Думаю, Валерию Павловичу было бы просто неловко звонить старшему товарищу в день его посадки с борта уплывающей «Нормандии», и именно это останавливало его от поздравлений. Ведь у Чкалова для прогулок по Америке оставалось в запасе еще целых десять дней! Мог бы и задержаться, даже встретиться двумя экипажами – это было бы по-дружески и потрясающе красиво. Америка ревела бы от восторга, да и нам, в Союзе, это было бы в радость, но Валерий Павлович почему-то заторопился домой, устроил спешку, напоминавшую бегство. Может, опасался по старой памяти строгих оценок от своего бывшего летного инструктора? Ведь Михаил Михайлович, при всей его дружелюбной и приветливой натуре, в летных делах был строг и принципиален.

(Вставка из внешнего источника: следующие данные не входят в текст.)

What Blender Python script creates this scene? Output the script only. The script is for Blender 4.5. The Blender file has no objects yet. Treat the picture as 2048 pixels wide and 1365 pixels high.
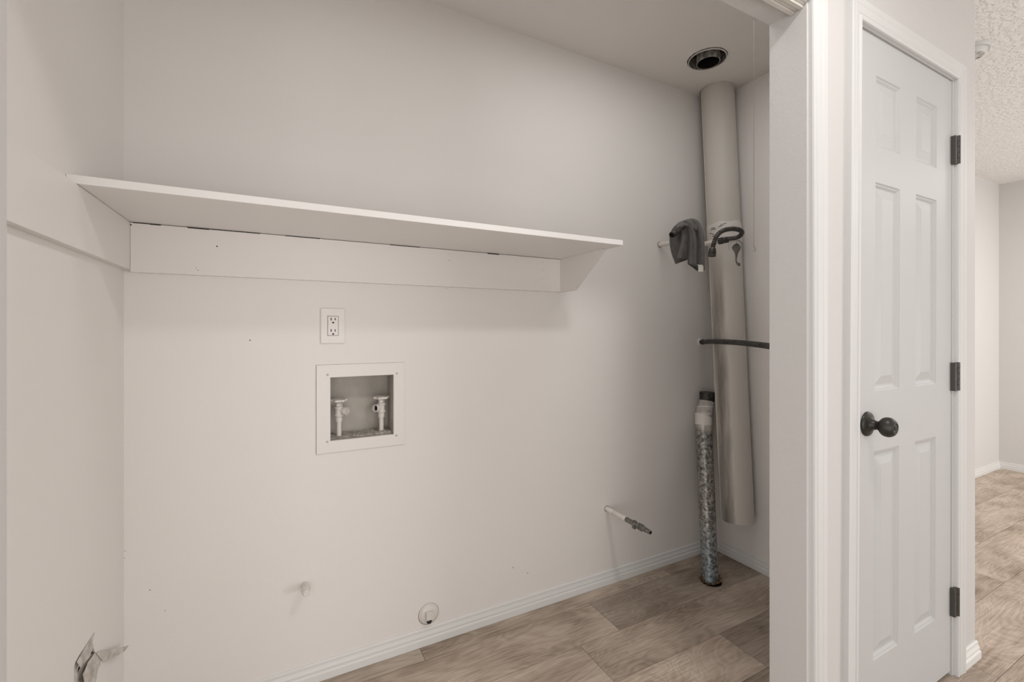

Конечно, к Чкалову он отнесся бы по-доброму, вполне тактично, и ничем – ни намеком, ни взглядом – не задел бы его самолюбия: Валерий Павлович и так все понимал.
А рекорд у экипажа Громова вышел славный – 10 148 км – на целую тысячу больше, чем предыдущий, французский! Прихватил он заодно и рекорд по ломаной линии 11 500 км. В воздухе были 62 часа 17 минут.
Алкснис не зря волновался, разъединяя на старте двух знаменитых пилотов: чкаловский экипаж достиг Америки за 63 часа 16 минут. Случись такое в один день – скандала не избежать.
В огромном потоке поздравительных телеграмм, что хлынули на экипаж Громова, была, конечно, и главная. Там, среди сталинских строк, возвеличивавших нашу страну, ее верных сынов и героев, была и особая фраза, так сказать, с жемчужинкой: «Восхищены вашим героизмом и искусством, проявленным при достижении новой победы советской авиации».
Заметьте – восхищены искусством! Ни в одной из множества партийно-правительственных телеграмм, в которых вождь поздравлял наших летчиков и их экипажи с выдающимися авиационными достижениями и подвигами в небе, ни разу не мелькнул этот редкий, далеко не ходовой и потому драгоценный эпитет – искусство! – будто хранившийся к особому случаю или событию, равному подвигу экипажа Громова. Да так оно и оказалось.